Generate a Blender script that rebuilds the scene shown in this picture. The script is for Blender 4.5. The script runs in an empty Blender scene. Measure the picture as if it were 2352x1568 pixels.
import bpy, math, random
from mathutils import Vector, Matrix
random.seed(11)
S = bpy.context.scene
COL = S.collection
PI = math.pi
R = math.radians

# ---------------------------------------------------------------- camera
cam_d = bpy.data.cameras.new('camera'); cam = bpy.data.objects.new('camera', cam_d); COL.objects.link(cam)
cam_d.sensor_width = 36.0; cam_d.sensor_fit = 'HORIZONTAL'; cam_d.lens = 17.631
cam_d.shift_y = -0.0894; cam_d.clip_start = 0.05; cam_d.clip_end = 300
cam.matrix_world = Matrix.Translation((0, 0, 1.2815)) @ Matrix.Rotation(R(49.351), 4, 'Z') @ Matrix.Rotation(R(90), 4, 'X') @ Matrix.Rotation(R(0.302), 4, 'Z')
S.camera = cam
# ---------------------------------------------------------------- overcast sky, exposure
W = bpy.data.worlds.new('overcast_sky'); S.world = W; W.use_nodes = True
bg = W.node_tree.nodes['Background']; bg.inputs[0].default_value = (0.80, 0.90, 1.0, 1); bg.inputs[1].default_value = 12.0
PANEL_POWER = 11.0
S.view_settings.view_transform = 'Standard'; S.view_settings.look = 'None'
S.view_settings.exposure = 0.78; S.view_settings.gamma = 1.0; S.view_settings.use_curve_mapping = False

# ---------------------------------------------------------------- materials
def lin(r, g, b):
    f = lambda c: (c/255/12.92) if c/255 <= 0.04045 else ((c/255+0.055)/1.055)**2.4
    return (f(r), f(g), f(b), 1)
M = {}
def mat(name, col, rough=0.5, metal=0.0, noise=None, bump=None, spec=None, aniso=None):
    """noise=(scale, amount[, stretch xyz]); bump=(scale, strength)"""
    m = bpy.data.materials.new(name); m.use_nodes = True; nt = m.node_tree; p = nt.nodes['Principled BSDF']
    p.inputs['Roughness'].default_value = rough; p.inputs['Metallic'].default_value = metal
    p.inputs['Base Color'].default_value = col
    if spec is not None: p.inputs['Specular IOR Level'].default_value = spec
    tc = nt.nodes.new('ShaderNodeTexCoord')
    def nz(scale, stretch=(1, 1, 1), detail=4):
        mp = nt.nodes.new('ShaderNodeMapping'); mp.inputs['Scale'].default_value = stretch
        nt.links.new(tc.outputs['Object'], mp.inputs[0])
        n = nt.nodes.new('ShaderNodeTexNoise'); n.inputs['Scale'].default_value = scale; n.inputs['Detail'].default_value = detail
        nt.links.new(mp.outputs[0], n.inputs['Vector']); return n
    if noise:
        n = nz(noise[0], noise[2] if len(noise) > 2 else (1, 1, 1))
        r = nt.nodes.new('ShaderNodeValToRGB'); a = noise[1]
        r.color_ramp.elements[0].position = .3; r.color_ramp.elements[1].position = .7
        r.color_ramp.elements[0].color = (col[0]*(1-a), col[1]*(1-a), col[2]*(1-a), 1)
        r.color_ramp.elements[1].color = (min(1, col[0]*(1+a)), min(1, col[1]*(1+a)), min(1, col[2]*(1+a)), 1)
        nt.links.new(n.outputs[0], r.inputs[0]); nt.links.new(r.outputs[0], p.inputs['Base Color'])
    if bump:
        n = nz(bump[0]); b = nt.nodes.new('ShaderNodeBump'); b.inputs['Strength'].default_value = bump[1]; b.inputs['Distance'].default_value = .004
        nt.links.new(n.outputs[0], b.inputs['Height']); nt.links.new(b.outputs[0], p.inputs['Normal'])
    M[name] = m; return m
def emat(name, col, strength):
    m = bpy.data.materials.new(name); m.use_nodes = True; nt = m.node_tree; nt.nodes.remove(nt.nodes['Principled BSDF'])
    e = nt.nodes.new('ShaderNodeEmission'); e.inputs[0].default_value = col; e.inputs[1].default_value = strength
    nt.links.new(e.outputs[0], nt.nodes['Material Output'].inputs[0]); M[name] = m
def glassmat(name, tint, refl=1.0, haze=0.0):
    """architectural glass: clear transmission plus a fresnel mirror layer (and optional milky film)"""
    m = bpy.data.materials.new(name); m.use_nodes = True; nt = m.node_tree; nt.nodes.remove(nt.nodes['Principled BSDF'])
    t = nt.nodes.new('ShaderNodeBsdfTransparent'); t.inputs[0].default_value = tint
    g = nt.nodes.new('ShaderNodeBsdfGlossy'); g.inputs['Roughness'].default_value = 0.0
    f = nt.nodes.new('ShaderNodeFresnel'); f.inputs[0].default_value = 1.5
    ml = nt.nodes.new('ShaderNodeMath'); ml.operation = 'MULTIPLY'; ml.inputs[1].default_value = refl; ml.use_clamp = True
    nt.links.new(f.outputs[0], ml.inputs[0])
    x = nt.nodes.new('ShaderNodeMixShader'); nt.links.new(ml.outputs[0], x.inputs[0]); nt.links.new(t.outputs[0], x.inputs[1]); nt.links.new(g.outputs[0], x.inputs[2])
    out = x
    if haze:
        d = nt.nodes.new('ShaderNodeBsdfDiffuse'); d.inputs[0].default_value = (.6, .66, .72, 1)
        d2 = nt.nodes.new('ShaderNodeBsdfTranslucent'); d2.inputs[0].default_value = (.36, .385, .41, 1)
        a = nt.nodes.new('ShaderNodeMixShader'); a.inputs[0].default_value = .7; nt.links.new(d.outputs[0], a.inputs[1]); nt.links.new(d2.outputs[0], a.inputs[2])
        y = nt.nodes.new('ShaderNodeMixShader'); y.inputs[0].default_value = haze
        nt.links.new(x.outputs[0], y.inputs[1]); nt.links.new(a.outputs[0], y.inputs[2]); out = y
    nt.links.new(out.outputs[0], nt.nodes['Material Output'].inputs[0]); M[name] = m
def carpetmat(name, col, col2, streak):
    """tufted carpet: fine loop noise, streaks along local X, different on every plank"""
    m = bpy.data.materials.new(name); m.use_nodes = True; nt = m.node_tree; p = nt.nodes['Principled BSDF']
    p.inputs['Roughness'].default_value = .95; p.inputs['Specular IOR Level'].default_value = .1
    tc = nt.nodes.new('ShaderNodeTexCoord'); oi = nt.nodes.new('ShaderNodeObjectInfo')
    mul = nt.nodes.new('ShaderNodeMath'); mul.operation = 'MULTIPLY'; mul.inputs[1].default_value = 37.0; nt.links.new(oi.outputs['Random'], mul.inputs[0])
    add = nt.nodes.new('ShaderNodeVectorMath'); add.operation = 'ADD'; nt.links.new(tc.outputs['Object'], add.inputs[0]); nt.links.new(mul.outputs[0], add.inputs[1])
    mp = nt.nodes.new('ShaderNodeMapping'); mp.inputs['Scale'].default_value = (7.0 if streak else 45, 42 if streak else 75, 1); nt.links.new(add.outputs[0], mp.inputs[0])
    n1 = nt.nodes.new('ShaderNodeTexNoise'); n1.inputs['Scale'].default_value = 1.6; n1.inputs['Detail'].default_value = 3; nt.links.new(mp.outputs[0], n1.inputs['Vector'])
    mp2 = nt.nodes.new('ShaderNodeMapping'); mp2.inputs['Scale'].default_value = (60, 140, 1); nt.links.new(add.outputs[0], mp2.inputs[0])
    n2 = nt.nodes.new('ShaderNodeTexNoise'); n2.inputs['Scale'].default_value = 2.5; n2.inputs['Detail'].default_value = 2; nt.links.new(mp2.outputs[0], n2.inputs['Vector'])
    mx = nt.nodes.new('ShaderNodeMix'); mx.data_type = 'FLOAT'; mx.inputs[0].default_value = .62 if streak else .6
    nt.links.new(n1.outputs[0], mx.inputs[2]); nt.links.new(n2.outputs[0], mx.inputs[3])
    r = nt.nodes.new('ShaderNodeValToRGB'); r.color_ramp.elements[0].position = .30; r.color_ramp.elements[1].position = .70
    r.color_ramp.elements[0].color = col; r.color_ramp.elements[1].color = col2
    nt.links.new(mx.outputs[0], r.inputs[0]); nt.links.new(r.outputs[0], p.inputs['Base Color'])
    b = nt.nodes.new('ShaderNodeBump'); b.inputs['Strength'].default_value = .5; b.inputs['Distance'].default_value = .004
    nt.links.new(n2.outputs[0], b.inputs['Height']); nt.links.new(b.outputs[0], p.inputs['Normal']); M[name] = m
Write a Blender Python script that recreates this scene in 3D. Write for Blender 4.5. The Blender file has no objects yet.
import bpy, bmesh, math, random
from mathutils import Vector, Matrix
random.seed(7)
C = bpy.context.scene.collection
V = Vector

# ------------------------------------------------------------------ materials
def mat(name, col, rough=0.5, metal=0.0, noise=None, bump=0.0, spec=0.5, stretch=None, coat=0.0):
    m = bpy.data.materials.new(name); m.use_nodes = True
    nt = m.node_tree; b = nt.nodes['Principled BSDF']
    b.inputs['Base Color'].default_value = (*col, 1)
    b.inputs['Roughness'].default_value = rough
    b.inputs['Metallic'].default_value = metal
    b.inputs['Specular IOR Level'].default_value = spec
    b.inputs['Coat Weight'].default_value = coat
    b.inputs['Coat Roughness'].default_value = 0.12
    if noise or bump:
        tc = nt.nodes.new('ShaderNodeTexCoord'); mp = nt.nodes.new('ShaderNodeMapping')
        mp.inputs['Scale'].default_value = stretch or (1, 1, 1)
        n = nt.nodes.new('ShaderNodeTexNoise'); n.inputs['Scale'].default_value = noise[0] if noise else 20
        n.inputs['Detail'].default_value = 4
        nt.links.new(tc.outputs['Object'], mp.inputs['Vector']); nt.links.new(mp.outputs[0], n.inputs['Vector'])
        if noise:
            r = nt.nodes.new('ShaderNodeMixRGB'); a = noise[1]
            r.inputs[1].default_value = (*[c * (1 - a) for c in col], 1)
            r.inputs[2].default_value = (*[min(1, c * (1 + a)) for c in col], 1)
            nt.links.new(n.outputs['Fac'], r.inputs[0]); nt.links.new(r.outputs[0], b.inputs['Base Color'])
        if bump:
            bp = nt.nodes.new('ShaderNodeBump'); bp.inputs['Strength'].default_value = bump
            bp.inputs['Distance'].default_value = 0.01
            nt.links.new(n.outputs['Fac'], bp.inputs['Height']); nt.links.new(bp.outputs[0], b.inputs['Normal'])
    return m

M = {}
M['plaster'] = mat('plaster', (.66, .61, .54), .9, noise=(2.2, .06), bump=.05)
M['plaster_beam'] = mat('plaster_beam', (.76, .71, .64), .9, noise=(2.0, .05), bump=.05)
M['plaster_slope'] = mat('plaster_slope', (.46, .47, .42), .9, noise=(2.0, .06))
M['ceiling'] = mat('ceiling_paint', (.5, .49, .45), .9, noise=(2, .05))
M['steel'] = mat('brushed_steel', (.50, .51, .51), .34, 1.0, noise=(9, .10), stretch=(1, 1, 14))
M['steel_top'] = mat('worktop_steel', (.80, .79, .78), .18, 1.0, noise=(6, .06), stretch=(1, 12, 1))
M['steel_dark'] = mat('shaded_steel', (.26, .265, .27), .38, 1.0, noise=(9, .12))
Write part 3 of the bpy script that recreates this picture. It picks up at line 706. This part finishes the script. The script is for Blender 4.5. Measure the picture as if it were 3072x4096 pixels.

» STATED TASK: The lines from the first of the entries through the line holding "R = math.radians" are to be restated word for word, and no others.

» COMPLETE OUTPUT:
Generate a Blender script that rebuilds the scene shown in this picture. The script is for Blender 4.5. The script runs in an empty Blender scene. Measure the picture as if it were 2352x1568 pixels.
import bpy, math, random
from mathutils import Vector, Matrix
random.seed(11)
S = bpy.context.scene
COL = S.collection
PI = math.pi
R = math.radians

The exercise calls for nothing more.